What is a transmitter and a relay?

TV transmitters send digital TV signals through the air which are received by an aerial, often on a rooftop or in your loft, which is connected to the TV.

Most cities and most towns across the UK are served by large 'main' transmitters. These are large structures which send TV signals to many millions of households. Areas that can’t be covered by a main transmitter (for example where a hill blocks the signal) are normally served by smaller ‘relay’ transmitters.

Main transmitters broadcast a larger number of channels compared to relay transmitters. All transmitters carry the most popular channels.

How can I get Freeview?

To get Freeview, you need an aerial in good condition, pointing in the right direction towards a transmitter. You can find out where your nearest transmitter is by putting your postcode in our Detailed transmitter checker.

In nearly all cases, when you tune your TV or recorder, your aerial will pick up signals from only one transmitter with the correct channels and appropriate regional variations. However, there may sometimes be issues.

Below are the most common issues and how to deal with them.

If you're near more than one transmitter

Sometimes the coverage of two or more transmitters can overlap, which means your aerial might pick up multiple signals. If this is the case, you may be getting the wrong regional channels.
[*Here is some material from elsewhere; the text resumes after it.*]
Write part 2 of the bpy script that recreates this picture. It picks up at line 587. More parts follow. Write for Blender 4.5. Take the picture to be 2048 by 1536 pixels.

The correct ones may appear lower down the TV guide, often from channel number 800. You can usually solve this problem by doing a manual retune.

If channels are missing and you have already retuned, it could be that they're not available on the transmitter your aerial's getting signal from.

In this instance, you could try manually retuning to select an alternative transmitter (if one's available). Our Detailed transmitter checker will tell you where your nearest ones are.

If you're having problems with your aerial

First, take a look at our Reception, picture and channels troubleshooting guide for tips and guidance.

If you think need to replace or adjust the aerial itself, we recommend you always use a qualified aerial installer. They will have experience working at heights and information on transmitters in your area.

Visit these websites to find an aerial installer local to you:

Remember, it's always a good idea to get more than one quote. 

If your picture keeps breaking

First, read our Reception, pictures and channels troubleshooting guide to see if that helps.

In general, the closer you are to the transmitter, the stronger your signal. But if you live very close to the transmitter and find you're getting a blocky/broken picture, you may be getting too much signal, which can cause equipment to become overloaded.

This could be because you have a signal booster fitted to your aerial – we'd recommend you get a professional installer to take a look and deactivate this for you (remember to get a few quotes for this).